What gets copied: | Data | Copied | |------|--------| | Interface definition (name, apps, route type) | Yes | | Legs (extract/transform/load/direct) | Yes | | Middleware applications | Yes | | Owners (business & IT) | Yes | | Impacted companies | Yes | | Dependencies | Yes | | Key identifiers | Yes | | Links (documentation) | Yes | | Data residency | Yes | | Bindings | Optional | | Attachments | No |

Naming: The copy gets " - copy" appended to both name and Interface ID.

Version Migration (from Application versioning)

Use this when upgrading an application to a new version and need to migrate interfaces to the new version. See Apps & Services → Version management for details.
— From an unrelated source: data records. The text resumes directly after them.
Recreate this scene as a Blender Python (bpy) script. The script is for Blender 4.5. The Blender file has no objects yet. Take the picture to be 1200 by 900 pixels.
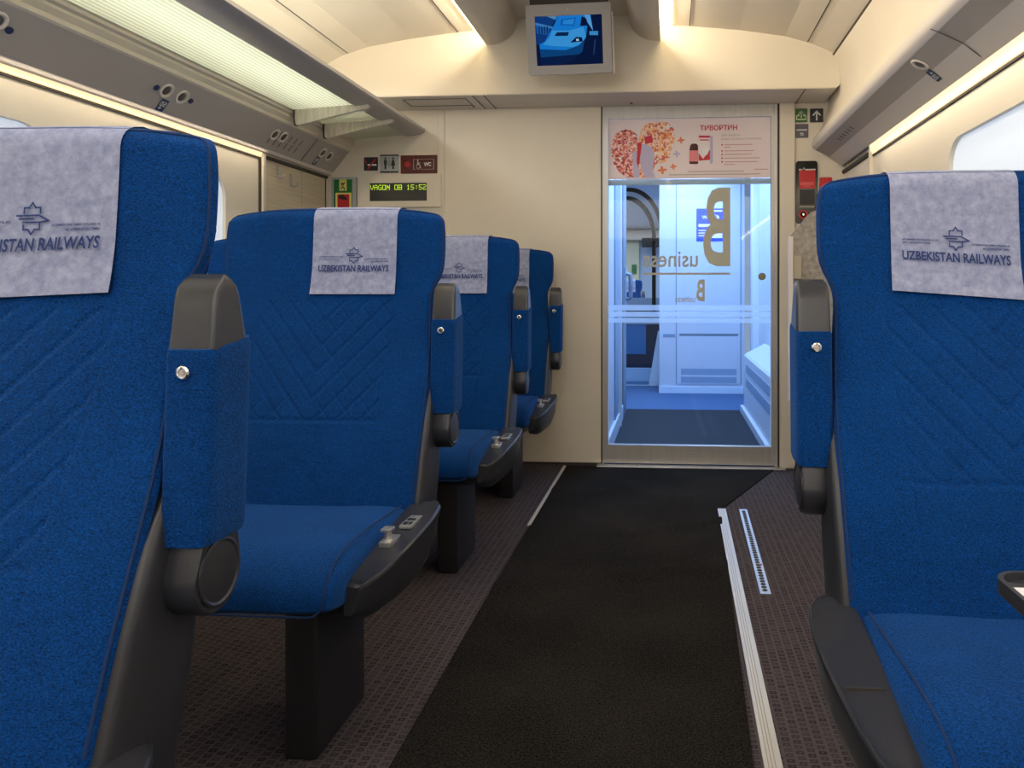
import bpy, bmesh, math, random
from mathutils import Vector, Matrix
random.seed(7)
S = bpy.context.scene
COL = S.collection
PI = math.pi

# ------------------------------------------------------------------ camera
CAMH, F, PX, VX, HY = 0.958, 870.0, 720.0, 785.0, 342.0
TH = math.atan((VX - PX) / F)
cam = bpy.data.objects.new('camera', bpy.data.cameras.new('camera'))
COL.objects.link(cam)
cam.location = (0, 0, CAMH)
cam.rotation_euler = (PI / 2, 0, TH)
cam.data.sensor_width = 36
cam.data.lens = F / 1200 * 36
cam.data.shift_x = -(PX - 600) / 1200
cam.data.shift_y = -(450 - HY) / 1200
cam.data.clip_start = 0.02
S.camera = cam
_s, _c = math.sin(TH), math.cos(TH)


def atY(px, py, Y):
    t = (px - PX) / F
    w = (HY - py) / F
    k = Y / (_c + t * _s)
    return (t * _c - _s) * k, CAMH + w * k


def atX(px, py, X):
    t = (px - PX) / F
    w = (HY - py) / F
    k = X / (t * _c - _s)
    return (_c + t * _s) * k, CAMH + w * k


# ------------------------------------------------------------------ materials
def lin(r, g, b):
    f = lambda v: (v / 255 / 12.92) if v / 255 <= 0.04045 else ((v / 255 + 0.055) / 1.055) ** 2.4
    return (f(r), f(g), f(b), 1)


def nodes(m):
    m.use_nodes = True
    nt = m.node_tree
    return nt, nt.nodes['Principled BSDF']


def mat(name, col, rough=0.5, metal=0.0, emit=None, es=0.0, nscale=0, namt=0.0, bscale=0, bamt=0.0, stretch=None, alpha=None, coat=0):
    m = bpy.data.materials.new(name)
    nt, b = nodes(m)
    N, L = nt.nodes, nt.links
    if len(col) == 3:
        col = (*col, 1)
    b.inputs['Base Color'].default_value = col
    b.inputs['Roughness'].default_value = rough
    b.inputs['Metallic'].default_value = metal
    if coat:
        b.inputs['Coat Weight'].default_value = coat
    if emit:
        b.inputs['Emission Color'].default_value = (*emit[:3], 1)
        b.inputs['Emission Strength'].default_value = es
    tc = None
    if nscale or bscale:
        tc = N.new('ShaderNodeTexCoord')
        mp = N.new('ShaderNodeMapping')
        L.new(tc.outputs['Object'], mp.inputs['Vector'])
        if stretch:
            mp.inputs['Scale'].default_value = stretch
    if nscale:
        n = N.new('ShaderNodeTexNoise')
        n.inputs['Scale'].default_value = nscale
        n.inputs['Detail'].default_value = 5
        L.new(mp.outputs[0], n.inputs['Vector'])
        r = N.new('ShaderNodeMapRange')
        r.inputs['From Min'].default_value = 0.3
        r.inputs['From Max'].default_value = 0.7
        r.inputs['To Min'].default_value = 1 - namt
        r.inputs['To Max'].default_value = 1 + namt
        L.new(n.outputs[0], r.inputs[0])
        h = N.new('ShaderNodeHueSaturation')
        h.inputs['Color'].default_value = col
        L.new(r.outputs[0], h.inputs['Value'])
        L.new(h.outputs[0], b.inputs['Base Color'])
    if bscale:
        n = N.new('ShaderNodeTexNoise')
        n.inputs['Scale'].default_value = bscale
        n.inputs['Detail'].default_value = 4
        L.new(mp.outputs[0], n.inputs['Vector'])
        bp = N.new('ShaderNodeBump')
        bp.inputs['Strength'].default_value = bamt
        bp.inputs['Distance'].default_value = 0.01
        L.new(n.outputs[0], bp.inputs['Height'])
        L.new(bp.outputs[0], b.inputs['Normal'])
    return m


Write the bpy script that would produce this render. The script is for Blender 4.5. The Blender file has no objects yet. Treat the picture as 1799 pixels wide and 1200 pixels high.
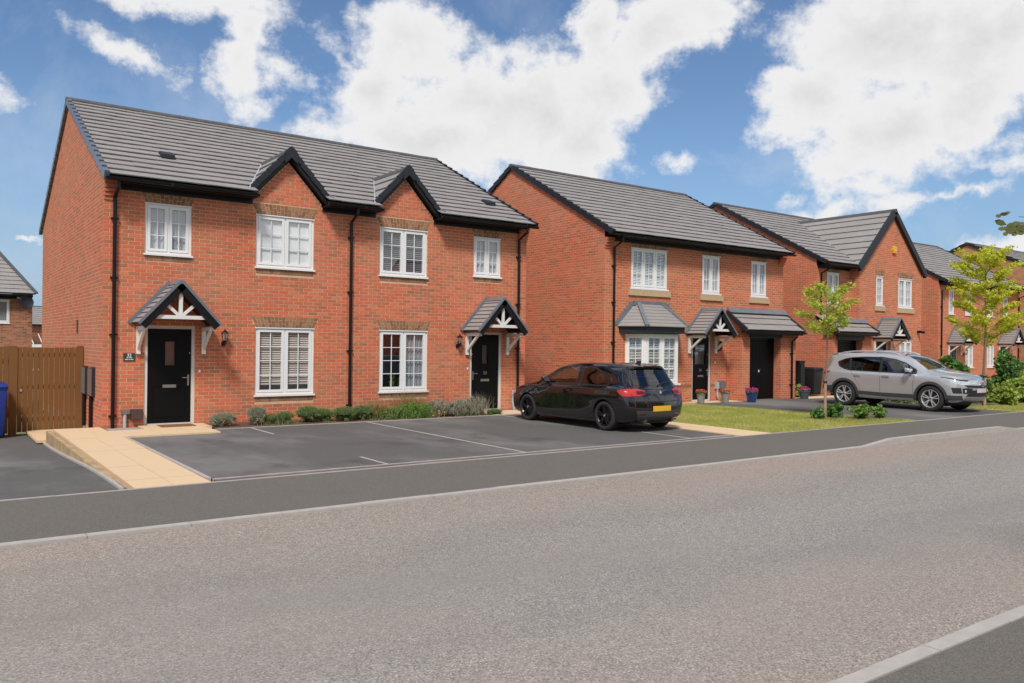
import bpy, bmesh, math, random
import numpy as np
from mathutils import Vector, Matrix
from mathutils.bvhtree import BVHTree
random.seed(7); rng = np.random.default_rng(7)
R = math.radians
SC = bpy.context.scene
COL = SC.collection

# ------------------------------------------------------------------ camera, sky, sun, exposure
YAW = 0.9443; FPX = 1432.0
camd = bpy.data.cameras.new('camera'); cam = bpy.data.objects.new('camera', camd); COL.objects.link(cam)
SC.camera = cam
camd.sensor_width = 36.0; camd.lens = 36.0*FPX/1799.0
camd.shift_x = 0.0; camd.shift_y = (605.0-600.0)/1799.0
camd.clip_start = 0.05; camd.clip_end = 2000
cam.location = (0, 0, 1.8)
# looks along (cos, sin) of YAW; small roll as in the photograph
cam.rotation_mode = 'QUATERNION'
_q = Matrix.Rotation(YAW-math.pi/2, 4, 'Z') @ Matrix.Rotation(math.pi/2, 4, 'X') @ Matrix.Rotation(0.01217, 4, 'Z')
cam.rotation_quaternion = _q.to_quaternion()
SC.view_settings.view_transform = 'Standard'; SC.view_settings.look = 'None'
SC.view_settings.exposure = 0.0; SC.view_settings.gamma = 1.0; SC.view_settings.use_curve_mapping = False
SC.cycles.max_bounces = 6; SC.cycles.transparent_max_bounces = 12
SC.cycles.caustics_reflective = False; SC.cycles.caustics_refractive = False

SUN_EL, SUN_AZ = R(50), R(222)      # azimuth measured from +Y towards +X (sun stands front left of the houses)
sd = bpy.data.lights.new('sun', 'SUN'); sd.energy = 3.4; sd.angle = R(11); sd.color = (1.0, 0.955, 0.90)
sun = bpy.data.objects.new('sun', sd); COL.objects.link(sun)
_d = Vector((math.sin(SUN_AZ)*math.cos(SUN_EL), math.cos(SUN_AZ)*math.cos(SUN_EL), math.sin(SUN_EL)))
sun.rotation_euler = _d.to_track_quat('Z', 'Y').to_euler(); sun.location = _d*60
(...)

Key differences from Duplicate: | Aspect | Duplicate | Version Migration | |--------|-----------|-------------------| | Purpose | Create independent copy | Migrate to new app version | | App references | Unchanged | Updated to new version | | Middleware references | Unchanged | Updated if app is middleware | | Dependencies* | Copied | Not copied | | Bindings | Optional (instances unchanged) | Optional (instances mapped to new app) | | Lifecycle | Preserved | Reset to Proposed | | Name suffix | " - copy" | " (new version)" |

*Dependencies are upstream/downstream interface relationships (e.g., "Order Sync must run before Invoice Sync").


Tips

  • Document the "why" first: Focus on business purpose before technical details. Technical specs can come later.
  • Use environment bindings: Don't create separate interfaces for each environment—use one interface with multiple bindings.
  • Link to business processes: Connecting interfaces to business processes helps with impact analysis.
  • Keep middleware explicit: If data flows through middleware, model it explicitly to see the true data path.
  • Use duplicate for similar interfaces: When creating a new interface that's similar to an existing one, use Duplicate Interface to copy all settings, then modify what's different. Optionally include bindings to get a head start on environment configuration.